Dick Allen, the Phillies, and Racism

FROM THE DAYS of the Negro Leagues up to the present battles over merit-based excuses for the absence of blacks in management positions, baseball has long served as a barometer of the nation's racial climate. Nowhere is this more true than in Philadelphia, where the Phillies have suffered for their reputation as a racially segregated team in a racially segregated city. The case of Dick Allen is most often cited as the prime example of this inglorious history of race relations.
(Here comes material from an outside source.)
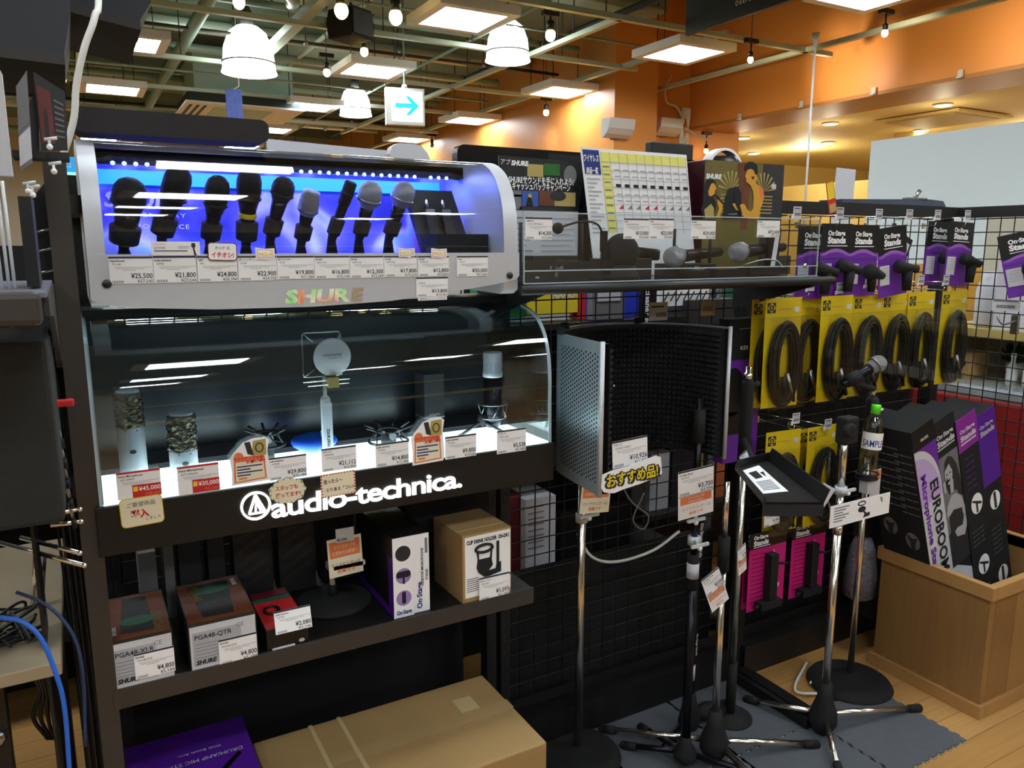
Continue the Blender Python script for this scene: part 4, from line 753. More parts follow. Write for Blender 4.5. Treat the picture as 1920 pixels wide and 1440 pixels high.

Allen, the first African-American superstar to don the red pinstripes, was at the center of controversy in the 1960s and mid-1970s when he played in Philadelphia. He exploded onto the scene in 1964, winning the NL Rookie of the Year Award for his.318 average, 29 homers, and 94 RBIS. It was a performance that kept the Phillies in the pennant race for most of the summer until their infamous collapse in the final two weeks of the season. Over the next seven years Allen established himself among the ranks of the game's superstars, becoming a consistent.300 hitter and averaging 30 homers and 90 RBIS a season. Those statistics, along with a 1972 mvp performance with the Chicago White Sox, earned him a hero's welcome when Allen returned to Philadelphia in 1975. Phillies management and the fans were convinced that his time away from the city had given him the maturity and experience needed to win the pennant for a budding contender. They were wrong.

While Allen's tape-measure home runs and exceptional speed gained for him the tremendous admiration of fellow players, his unexcused absences, candid opinions, and pregame beer drinking earned him some of the harshest press in the city's sports history. Through it all the specter of racial prejudice hung over Allen's relationship with the owners, the team, the press, and the city's fans. For some he was the quintessential rebel who did as he pleased when he pleased, with little regard for team rules or his teammates. For others he exemplified the emerging independence of Major League players as well as growing black consciousness in the game.